There are two different methods of running ECS tasks. The first (EC2) requires you to provision and maintain the EC2 instances that ECS tasks are run on. The second, called Fargate, let’s Amazon handle all orchestration of where your ECS tasks run. With the given resource requirements for a task, ECS runs tasks somewhere in their cloud. They both have tradeoffs, so it’s nice to know what you’re getting and what you’re giving up with each method.

EC2-backed tasks

When using an ECS cluster with EC2 instances, it is your responsibility to know how many tasks the cluster can support at a time, and you have to know the largest number of resources a single container can use. If you have a cluster of 1000 t2.nano (0.5GB RAM each) instances, you may be able to run tens of thousands of small containers that each use under 100MB of memory, but you won’t be able to schedule a task that uses 1GB of memory, because there isn’t a single compute node that can handle that at one time.

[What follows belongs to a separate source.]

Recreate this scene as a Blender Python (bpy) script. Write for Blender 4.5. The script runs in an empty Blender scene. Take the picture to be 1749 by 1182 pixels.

However, with great responsibility comes great power (or something like that). Because you control the EC2 instances that are running those containers, you can SSH into those machines and inspect what is happening at a lower level. If some containers are randomly killed off and there aren’t any application logs for why that happened, you can inspect the stopped containers to get more information about why they were killed.

Fargate-backed tasks

With Fargate, Amazon handles all aspects of figuring out where are how to run your task. Given how many resources a task and its containers need, Amazon finds somewhere to run it among their large number of machines. This means that there is no idle cost for running EC2 instances while you are not running tasks, and you don’t have to worry about whether or not your EC2 cluster has enough resources to run all of your tasks. Fargate isn’t as “serverless” as a FaaS platform like AWS Lambda, but it does hide a lot of the complexity of how and where to run your containers.

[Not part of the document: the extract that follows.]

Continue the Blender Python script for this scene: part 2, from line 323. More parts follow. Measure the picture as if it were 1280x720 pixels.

Fargate does has a few drawbacks. The service is fairly new, so some integrations like scheduling tasks through Cloudwatch Events are not supported yet. You can also only schedule Fargate tasks from the US-East-1 region.

The biggest drawback in my opinion is that debugging failures is a little harder. There is no EC2 instance for you to go SSH into and poke around to see what happened. We had an issue where some containers in an ECS Task where being SIGKILLed by the host. By being able to SSH into the host that ran the container, we could use commands like docker inspect and other docker cli tools to debug the stopped containers.

Which Should I Pick?

For now, EC2-backed tasks have proved to us to be a nice middle ground between running applications on EC2 instances directly and moving towards the serverless side of things.

In the future I could see us migrating to Fargate-backed tasks once the team is a little more familiar with Docker and containers in general.